Tuesday, April 9, 2013

116. Martha Crow

There's a student in my Mordecai rolls named Martha Crow, who attended for one session, the second half of 1813.  She's called "Patsy Crow" in the Mordecai ledger, on the August 1813 page, and her name is with Betsy Mason and Littleton Williamson--possible connections there.*  As far as I can see, that's her only mention in the Mordecai family's papers.

There are a few possible Martha Crows in the genealogical sites:

This Martha Crow was born in North Carolina about 1795, making her 18 in 1813--older than the usual student, but not out of bounds, and that would explain her brief stay.  She married John A. Dugger in 1835 ((as his second wife, when she was 40).  Same Martha Crow was definitely called Patsy, and was the daughter of Abraham (aka Abel) Crow and Sarah Willis, of Orange County NC.  Much of their family migrated to Tennessee, including Martha.

A slightly better candidate, age-wise, is this Martha Crow, born in 1800 to Rev. Charles Crow Jr. (born in NC, 1770-1845) and Sarah Harlan (born in NC, 1775-1820) in South Carolina.  In 1819 she married a James Meredith, and had two children, Permelia (b. 1822 in Georgia) and Henry Hitt Meredith (1820-1896).  She seems to have married again, to Thomas Harvill(e), before she died in 1830, age 30.

Another possibility (on the young side this time) is Martha "Patsy" Crow born c1807.  She married in 1824, in Kentucky, to John J. Tipton, and had two children, Martha and Samuel. 

Well, that's three possibilities.  None of them obviously far more likely than the others.  Maybe something will come up to help tip the balance, or bring a completely different Martha Crow to consideration. 
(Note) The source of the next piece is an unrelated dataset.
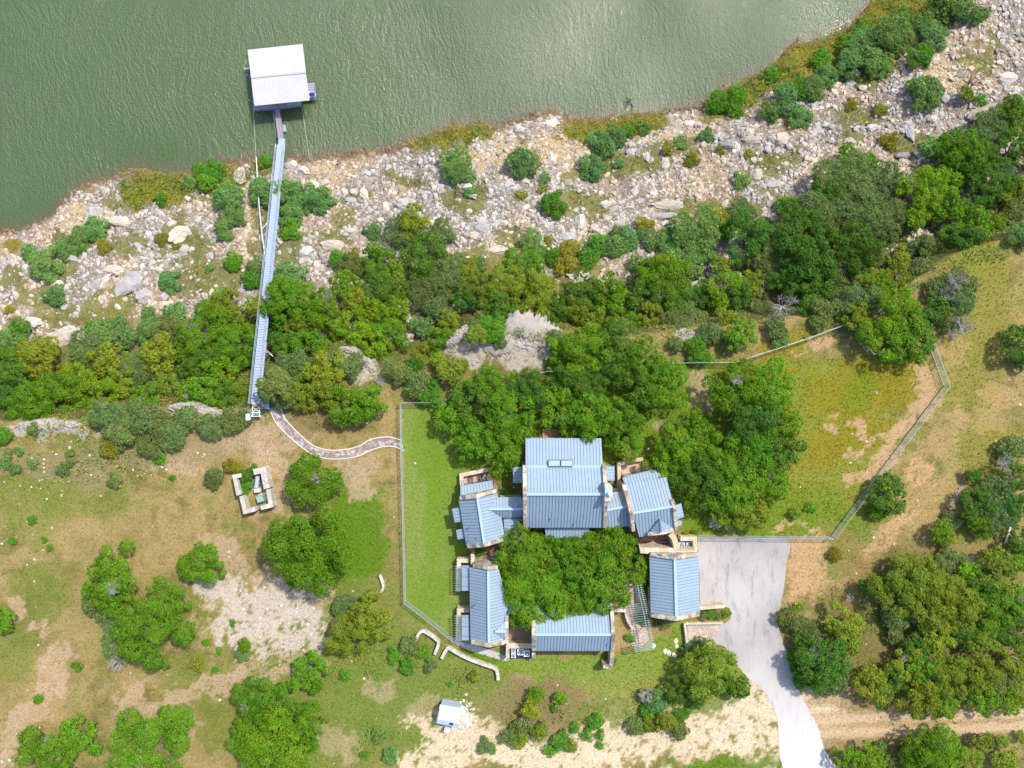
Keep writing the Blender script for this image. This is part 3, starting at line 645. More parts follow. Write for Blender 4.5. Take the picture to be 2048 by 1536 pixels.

*I thought Littleton Williamson's origin might be a help--but he was from Georgia (I don't have any students definitely from Georgia yet, and it would have been pretty far to go). He may simply have been en route in 1813, having served in the War of 1812, and carried a few students along the way.  The "Betsy Mason" in their company could have been the "Eliza Mason" in my rolls--except that Eliza Mason wasn't a student at the Mordecai school in 1813, to my knowledge.  Nor was the only other student named Mason. Curiouser and curiouser.